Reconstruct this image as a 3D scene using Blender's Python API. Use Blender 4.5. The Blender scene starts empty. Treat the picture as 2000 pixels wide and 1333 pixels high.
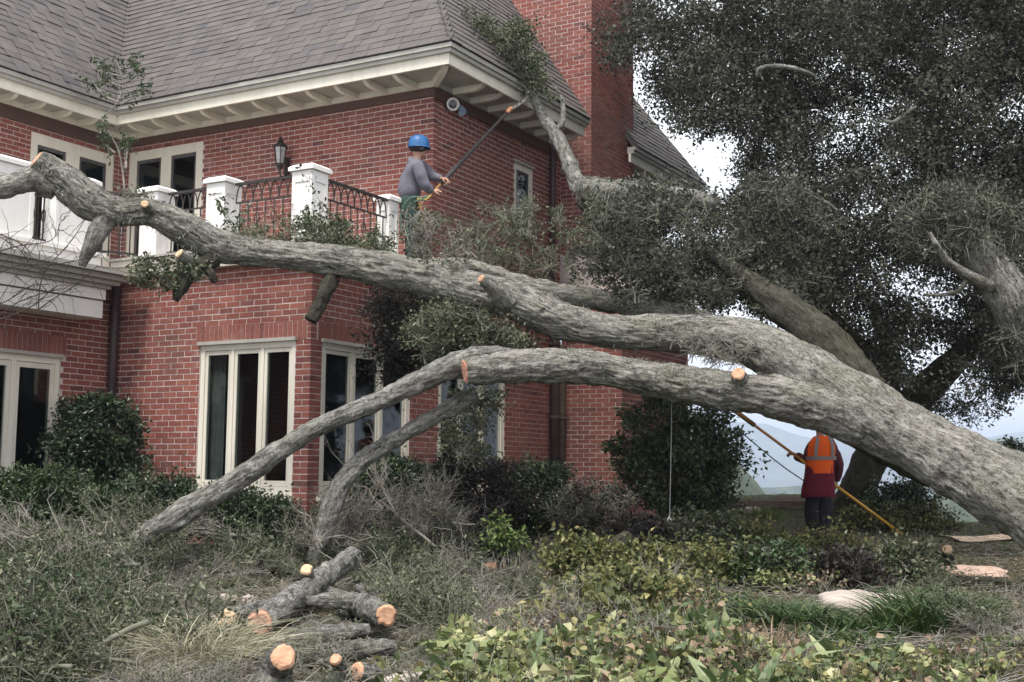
import bpy, math, random
import numpy as np
from mathutils import Vector, Matrix

random.seed(11)
rng = np.random.default_rng(11)
sc = bpy.context.scene
COL = sc.collection

# ------------------------------------------------------------------ camera
FPX = 2409.0
TILT = math.atan(257 / FPX)
ROLL = 0.0089
EYE = np.array([0.0, 0.0, 1.0])
_F = np.array([0, math.cos(TILT), math.sin(TILT)])
_U0 = np.array([0, -math.sin(TILT), math.cos(TILT)])
_R0 = np.array([1.0, 0, 0])
_R = math.cos(ROLL) * _R0 + math.sin(ROLL) * _U0
_U = math.cos(ROLL) * _U0 - math.sin(ROLL) * _R0
cam_d = bpy.data.cameras.new('camera')
cam_d.sensor_width = 36
cam_d.lens = FPX / 2000 * 36
cam_d.clip_start = 0.05
cam_d.clip_end = 20000
cam = bpy.data.objects.new('camera', cam_d)
M3 = Matrix(((_R[0], _U[0], -_F[0]), (_R[1], _U[1], -_F[1]), (_R[2], _U[2], -_F[2])))
cam.matrix_world = Matrix.Translation(Vector(EYE)) @ M3.to_4x4()
COL.objects.link(cam)
sc.camera = cam

# ------------------------------------------------------------------ world, sun, exposure
SUN_AZ, SUN_EL = math.radians(-167), math.radians(62)     # azimuth from +Y, clockwise
world = bpy.data.worlds.new('World')
sc.world = world
world.use_nodes = True
wt = world.node_tree
for n in list(wt.nodes):
    wt.nodes.remove(n)
w_out = wt.nodes.new('ShaderNodeOutputWorld')
w_bg = wt.nodes.new('ShaderNodeBackground')
w_sky = wt.nodes.new('ShaderNodeTexSky')
w_sky.sky_type = 'NISHITA'
w_sky.sun_disc = False
w_sky.sun_elevation = SUN_EL
w_sky.sun_rotation = SUN_AZ
w_sky.air_density = 1.0
w_sky.dust_density = 3.0
# thin high overcast over the blue: soft grey-white cloud layer
w_tc = wt.nodes.new('ShaderNodeTexCoord')
w_map = wt.nodes.new('ShaderNodeMapping')
w_map.inputs['Scale'].default_value = (1.0, 1.0, 3.0)
w_nz = wt.nodes.new('ShaderNodeTexNoise')
w_nz.inputs['Scale'].default_value = 2.2
w_nz.inputs['Detail'].default_value = 6
w_rmp = wt.nodes.new('ShaderNodeMapRange')
w_rmp.inputs['From Min'].default_value = 0.3
w_rmp.inputs['From Max'].default_value = 0.62
w_rmp.inputs['To Min'].default_value = 0.78
w_rmp.inputs['To Max'].default_value = 1.0
w_mix = wt.nodes.new('ShaderNodeMix')
w_mix.data_type = 'RGBA'
w_mix.inputs[7].default_value = (12.2, 12.4, 13.0, 1)
wt.links.new(w_tc.outputs['Generated'], w_map.inputs['Vector'])
wt.links.new(w_map.outputs[0], w_nz.inputs['Vector'])
wt.links.new(w_nz.outputs[0], w_rmp.inputs[0])
wt.links.new(w_rmp.outputs[0], w_mix.inputs[0])
wt.links.new(w_sky.outputs[0], w_mix.inputs[6])
wt.links.new(w_mix.outputs[2], w_bg.inputs[0])
w_bg.inputs[1].default_value = 0.085
wt.links.new(w_bg.outputs[0], w_out.inputs[0])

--

Required task
From the opening line of the listing above through the line bearing "COL = sc.collection", repeat each line exactly. Drop every picture.

Exercise result
Reconstruct this image as a 3D scene using Blender's Python API. Use Blender 4.5. The Blender scene starts empty. Treat the picture as 2000 pixels wide and 1333 pixels high.
import bpy, math, random
import numpy as np
from mathutils import Vector, Matrix

random.seed(11)
rng = np.random.default_rng(11)
sc = bpy.context.scene
COL = sc.collection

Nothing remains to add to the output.